**WORK TO COMPLETE**
What lines of the data include the string "picture"? Copy them all.

**LISTED ENTRIES**
....

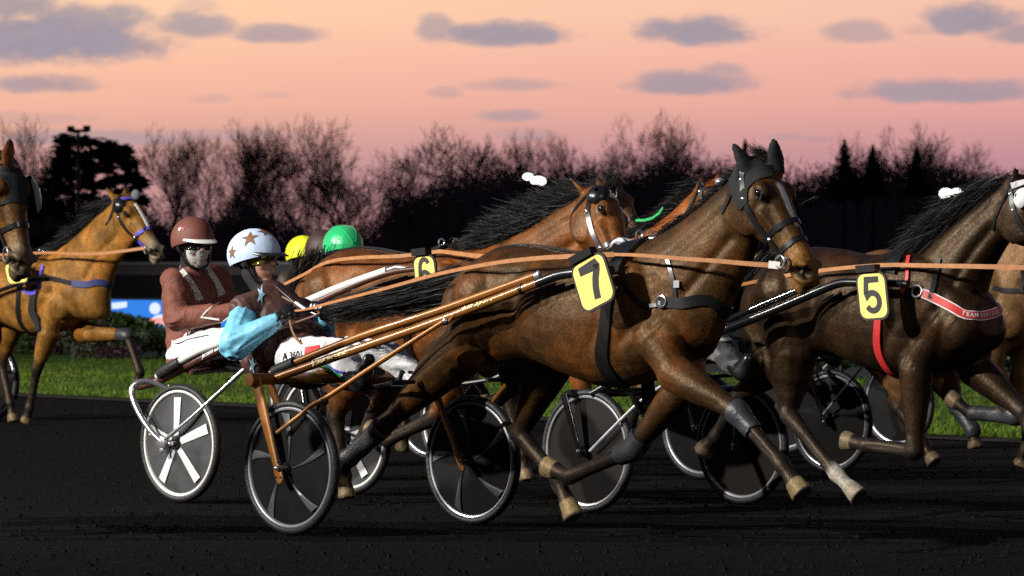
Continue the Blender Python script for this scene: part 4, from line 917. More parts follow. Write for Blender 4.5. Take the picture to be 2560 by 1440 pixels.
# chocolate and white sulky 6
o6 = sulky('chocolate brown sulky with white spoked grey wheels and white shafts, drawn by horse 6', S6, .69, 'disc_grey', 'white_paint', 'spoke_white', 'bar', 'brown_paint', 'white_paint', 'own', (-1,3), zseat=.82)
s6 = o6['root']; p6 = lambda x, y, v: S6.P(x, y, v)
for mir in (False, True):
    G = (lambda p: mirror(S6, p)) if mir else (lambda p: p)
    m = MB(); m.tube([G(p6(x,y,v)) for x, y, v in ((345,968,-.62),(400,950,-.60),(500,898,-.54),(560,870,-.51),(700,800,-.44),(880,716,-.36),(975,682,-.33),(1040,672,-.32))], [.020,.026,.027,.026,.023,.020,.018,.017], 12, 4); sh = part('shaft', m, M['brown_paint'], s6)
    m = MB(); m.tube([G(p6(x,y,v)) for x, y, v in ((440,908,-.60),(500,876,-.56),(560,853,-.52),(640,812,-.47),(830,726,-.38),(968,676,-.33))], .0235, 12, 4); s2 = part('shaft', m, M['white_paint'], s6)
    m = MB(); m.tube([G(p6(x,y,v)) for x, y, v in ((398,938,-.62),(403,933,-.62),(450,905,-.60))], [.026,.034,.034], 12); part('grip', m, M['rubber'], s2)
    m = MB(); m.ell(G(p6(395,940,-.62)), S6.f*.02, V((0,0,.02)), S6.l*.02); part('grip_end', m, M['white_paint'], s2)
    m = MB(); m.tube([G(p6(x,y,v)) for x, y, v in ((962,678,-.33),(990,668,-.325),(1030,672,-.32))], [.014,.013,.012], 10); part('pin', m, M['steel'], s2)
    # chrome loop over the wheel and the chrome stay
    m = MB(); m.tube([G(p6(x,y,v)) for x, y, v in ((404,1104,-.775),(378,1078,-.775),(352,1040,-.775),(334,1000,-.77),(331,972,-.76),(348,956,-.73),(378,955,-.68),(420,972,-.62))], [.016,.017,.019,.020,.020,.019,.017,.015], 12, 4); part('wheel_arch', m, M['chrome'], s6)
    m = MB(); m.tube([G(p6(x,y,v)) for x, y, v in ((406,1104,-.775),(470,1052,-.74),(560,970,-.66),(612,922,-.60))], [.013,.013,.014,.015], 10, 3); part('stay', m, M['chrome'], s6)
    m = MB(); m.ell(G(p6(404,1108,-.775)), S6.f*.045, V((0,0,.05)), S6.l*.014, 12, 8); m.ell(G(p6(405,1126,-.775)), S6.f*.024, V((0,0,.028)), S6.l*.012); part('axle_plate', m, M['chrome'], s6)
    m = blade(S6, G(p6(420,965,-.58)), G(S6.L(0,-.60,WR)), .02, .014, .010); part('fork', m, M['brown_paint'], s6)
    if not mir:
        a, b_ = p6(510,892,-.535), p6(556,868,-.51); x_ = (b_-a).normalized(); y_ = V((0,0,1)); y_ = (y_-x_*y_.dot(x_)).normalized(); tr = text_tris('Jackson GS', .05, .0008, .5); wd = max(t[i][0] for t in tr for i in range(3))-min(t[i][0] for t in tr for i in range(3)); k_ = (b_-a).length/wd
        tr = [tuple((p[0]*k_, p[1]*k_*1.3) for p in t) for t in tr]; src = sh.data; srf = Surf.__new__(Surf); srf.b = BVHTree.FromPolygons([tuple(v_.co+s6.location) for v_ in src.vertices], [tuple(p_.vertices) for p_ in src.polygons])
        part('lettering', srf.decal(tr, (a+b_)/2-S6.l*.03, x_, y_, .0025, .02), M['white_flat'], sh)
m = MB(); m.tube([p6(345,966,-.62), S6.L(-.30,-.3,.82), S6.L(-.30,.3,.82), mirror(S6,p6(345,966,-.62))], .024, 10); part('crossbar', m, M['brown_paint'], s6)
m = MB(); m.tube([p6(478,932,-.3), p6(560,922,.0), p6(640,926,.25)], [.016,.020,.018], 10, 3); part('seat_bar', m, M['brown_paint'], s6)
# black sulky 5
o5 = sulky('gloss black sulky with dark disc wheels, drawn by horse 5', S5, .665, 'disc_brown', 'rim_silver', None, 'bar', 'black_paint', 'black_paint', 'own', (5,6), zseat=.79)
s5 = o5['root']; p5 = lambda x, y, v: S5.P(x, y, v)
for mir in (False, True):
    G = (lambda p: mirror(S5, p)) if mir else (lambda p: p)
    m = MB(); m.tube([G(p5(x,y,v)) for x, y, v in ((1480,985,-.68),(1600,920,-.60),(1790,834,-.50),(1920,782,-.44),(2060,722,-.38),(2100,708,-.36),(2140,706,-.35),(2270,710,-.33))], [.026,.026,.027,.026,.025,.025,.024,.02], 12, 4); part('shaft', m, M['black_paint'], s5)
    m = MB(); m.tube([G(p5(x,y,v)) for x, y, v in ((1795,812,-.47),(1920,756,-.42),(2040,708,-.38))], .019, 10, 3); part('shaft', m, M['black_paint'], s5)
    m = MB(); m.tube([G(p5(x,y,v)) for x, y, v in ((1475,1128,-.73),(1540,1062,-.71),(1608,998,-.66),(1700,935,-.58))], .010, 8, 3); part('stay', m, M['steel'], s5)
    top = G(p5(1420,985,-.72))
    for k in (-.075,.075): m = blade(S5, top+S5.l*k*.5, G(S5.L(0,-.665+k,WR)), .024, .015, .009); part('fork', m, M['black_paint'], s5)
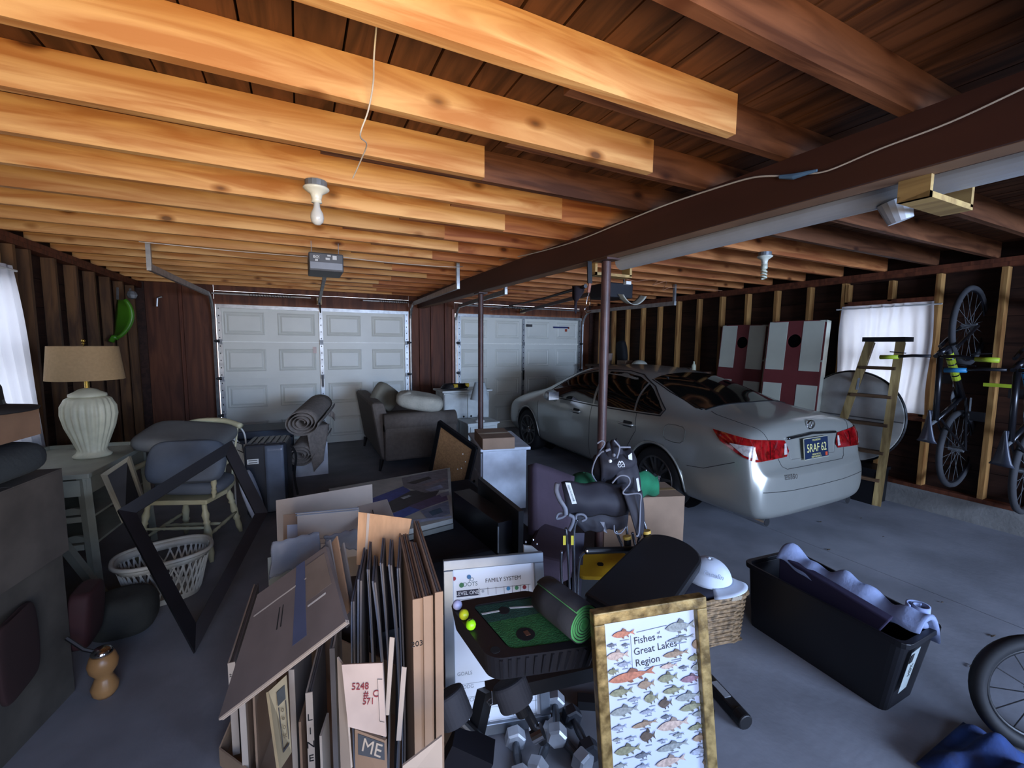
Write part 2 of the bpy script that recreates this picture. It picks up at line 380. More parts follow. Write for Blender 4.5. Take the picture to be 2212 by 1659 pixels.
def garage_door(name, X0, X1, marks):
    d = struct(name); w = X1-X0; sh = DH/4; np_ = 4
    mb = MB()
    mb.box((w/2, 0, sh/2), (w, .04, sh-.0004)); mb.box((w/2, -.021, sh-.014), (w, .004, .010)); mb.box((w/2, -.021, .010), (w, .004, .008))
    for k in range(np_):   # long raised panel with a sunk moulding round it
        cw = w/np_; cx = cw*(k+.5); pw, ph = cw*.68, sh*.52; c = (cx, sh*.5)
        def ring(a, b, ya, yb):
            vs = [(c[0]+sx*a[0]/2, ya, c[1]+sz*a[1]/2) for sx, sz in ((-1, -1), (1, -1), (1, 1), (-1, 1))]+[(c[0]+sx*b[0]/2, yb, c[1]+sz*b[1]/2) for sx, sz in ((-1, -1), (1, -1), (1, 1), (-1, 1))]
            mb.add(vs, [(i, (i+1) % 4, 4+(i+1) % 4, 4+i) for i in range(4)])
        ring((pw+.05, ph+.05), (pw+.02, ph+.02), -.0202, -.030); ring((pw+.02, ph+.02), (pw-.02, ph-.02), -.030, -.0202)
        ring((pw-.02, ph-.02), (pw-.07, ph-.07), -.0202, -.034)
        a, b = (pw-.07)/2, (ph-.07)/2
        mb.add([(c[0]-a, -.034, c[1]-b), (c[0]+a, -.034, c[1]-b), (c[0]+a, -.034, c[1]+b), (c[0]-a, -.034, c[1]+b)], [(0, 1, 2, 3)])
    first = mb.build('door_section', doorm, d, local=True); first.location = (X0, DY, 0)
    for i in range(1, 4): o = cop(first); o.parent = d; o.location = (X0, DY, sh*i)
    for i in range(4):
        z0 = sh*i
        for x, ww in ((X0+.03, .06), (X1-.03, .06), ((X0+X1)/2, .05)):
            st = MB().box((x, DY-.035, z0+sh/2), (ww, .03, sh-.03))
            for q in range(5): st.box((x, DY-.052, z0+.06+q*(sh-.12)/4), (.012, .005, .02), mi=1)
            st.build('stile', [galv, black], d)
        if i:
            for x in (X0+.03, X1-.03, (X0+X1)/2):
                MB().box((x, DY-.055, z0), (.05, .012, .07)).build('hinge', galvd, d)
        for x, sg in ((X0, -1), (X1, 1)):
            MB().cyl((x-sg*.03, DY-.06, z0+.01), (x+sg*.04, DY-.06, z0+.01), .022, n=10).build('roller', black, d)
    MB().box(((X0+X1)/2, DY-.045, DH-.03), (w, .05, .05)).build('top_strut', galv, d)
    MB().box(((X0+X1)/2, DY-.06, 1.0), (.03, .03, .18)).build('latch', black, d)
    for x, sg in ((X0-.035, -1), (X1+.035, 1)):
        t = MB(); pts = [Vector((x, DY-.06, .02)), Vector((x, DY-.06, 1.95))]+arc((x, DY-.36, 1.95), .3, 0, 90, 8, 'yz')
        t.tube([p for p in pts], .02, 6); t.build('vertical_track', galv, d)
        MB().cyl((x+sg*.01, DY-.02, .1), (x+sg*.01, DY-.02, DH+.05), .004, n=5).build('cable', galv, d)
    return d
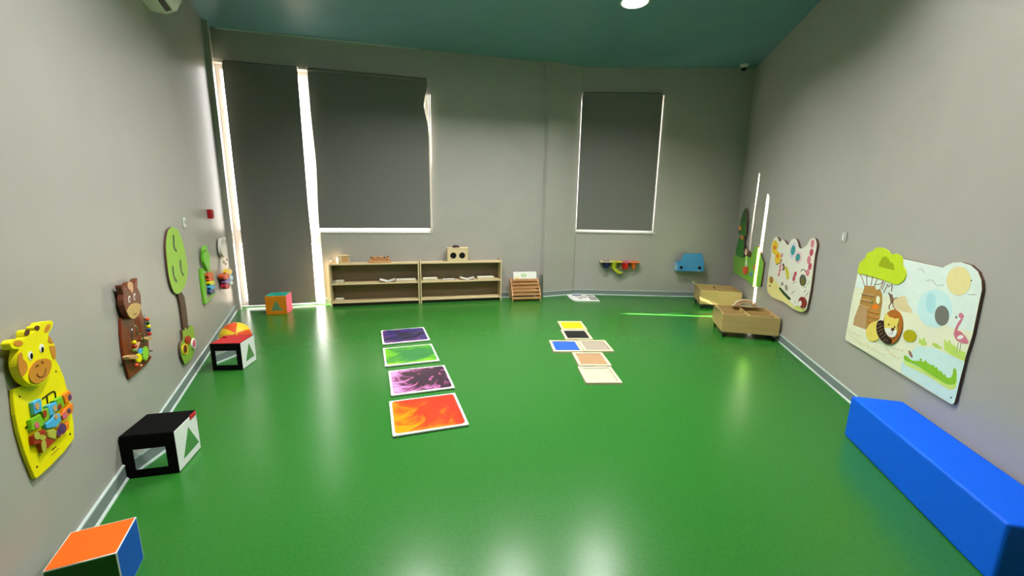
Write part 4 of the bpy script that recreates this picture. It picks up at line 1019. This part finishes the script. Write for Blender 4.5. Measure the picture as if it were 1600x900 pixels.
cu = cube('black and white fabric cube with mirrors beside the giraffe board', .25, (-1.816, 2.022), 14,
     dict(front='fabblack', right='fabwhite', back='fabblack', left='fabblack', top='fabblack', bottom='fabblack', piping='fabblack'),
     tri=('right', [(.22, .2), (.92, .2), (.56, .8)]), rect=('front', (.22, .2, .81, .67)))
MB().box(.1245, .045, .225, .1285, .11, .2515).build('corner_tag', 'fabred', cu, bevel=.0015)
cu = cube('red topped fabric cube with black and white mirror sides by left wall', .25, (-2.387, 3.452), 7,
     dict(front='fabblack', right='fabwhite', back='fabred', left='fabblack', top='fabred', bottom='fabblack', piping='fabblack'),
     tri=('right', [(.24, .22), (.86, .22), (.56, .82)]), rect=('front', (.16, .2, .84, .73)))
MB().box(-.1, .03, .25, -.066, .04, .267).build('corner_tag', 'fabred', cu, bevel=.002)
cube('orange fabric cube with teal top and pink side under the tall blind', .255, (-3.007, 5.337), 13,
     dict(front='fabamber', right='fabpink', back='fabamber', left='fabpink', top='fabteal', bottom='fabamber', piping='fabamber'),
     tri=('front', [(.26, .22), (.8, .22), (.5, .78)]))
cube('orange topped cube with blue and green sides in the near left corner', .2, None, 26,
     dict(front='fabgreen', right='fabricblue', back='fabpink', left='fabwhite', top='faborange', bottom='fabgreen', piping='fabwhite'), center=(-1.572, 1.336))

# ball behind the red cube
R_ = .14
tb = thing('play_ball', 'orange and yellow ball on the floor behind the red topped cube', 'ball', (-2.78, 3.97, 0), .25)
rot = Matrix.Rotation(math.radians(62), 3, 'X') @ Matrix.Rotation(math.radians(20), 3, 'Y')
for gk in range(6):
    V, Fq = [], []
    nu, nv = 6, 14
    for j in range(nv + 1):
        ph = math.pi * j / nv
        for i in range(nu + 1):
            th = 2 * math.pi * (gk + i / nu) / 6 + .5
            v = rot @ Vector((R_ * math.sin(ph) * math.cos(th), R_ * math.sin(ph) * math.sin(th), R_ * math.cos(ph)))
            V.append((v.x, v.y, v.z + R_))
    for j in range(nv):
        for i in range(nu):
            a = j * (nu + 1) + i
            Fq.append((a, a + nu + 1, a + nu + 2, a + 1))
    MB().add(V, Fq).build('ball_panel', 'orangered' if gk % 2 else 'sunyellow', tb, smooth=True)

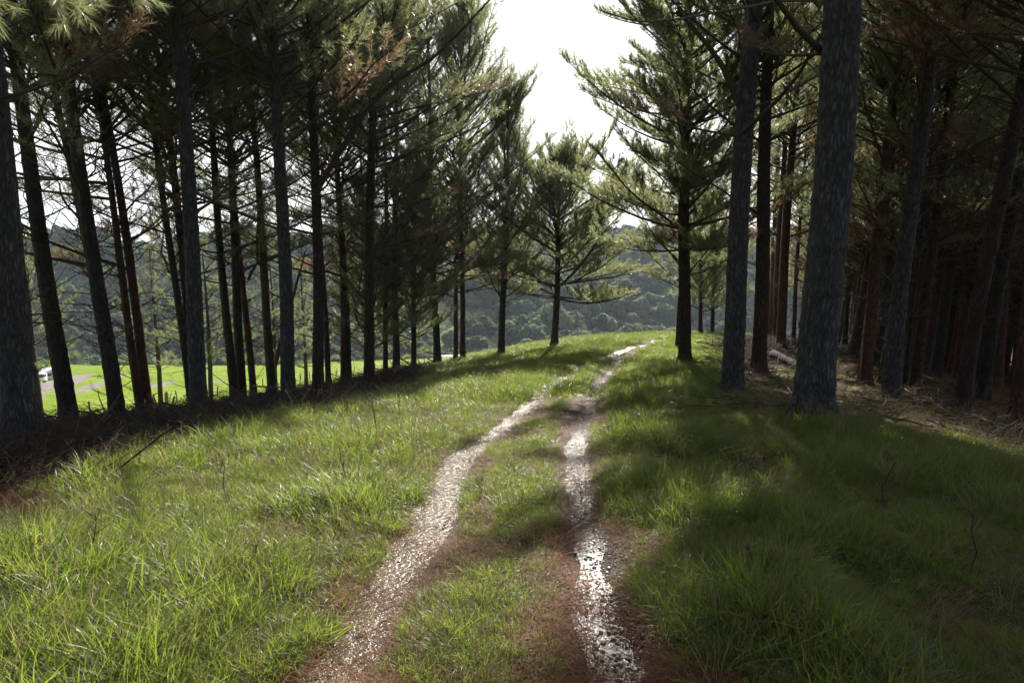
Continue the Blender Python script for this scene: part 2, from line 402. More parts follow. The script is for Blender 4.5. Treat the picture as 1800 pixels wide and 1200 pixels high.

....

**RESULT BELOW**
Continue the Blender Python script for this scene: part 4, from line 917. More parts follow. Write for Blender 4.5. Take the picture to be 2560 by 1440 pixels.
Write part 2 of the bpy script that recreates this picture. It picks up at line 380. More parts follow. Write for Blender 4.5. Take the picture to be 2212 by 1659 pixels.
Write part 4 of the bpy script that recreates this picture. It picks up at line 1019. This part finishes the script. Write for Blender 4.5. Measure the picture as if it were 1600x900 pixels.
Continue the Blender Python script for this scene: part 2, from line 402. More parts follow. The script is for Blender 4.5. Treat the picture as 1800 pixels wide and 1200 pixels high.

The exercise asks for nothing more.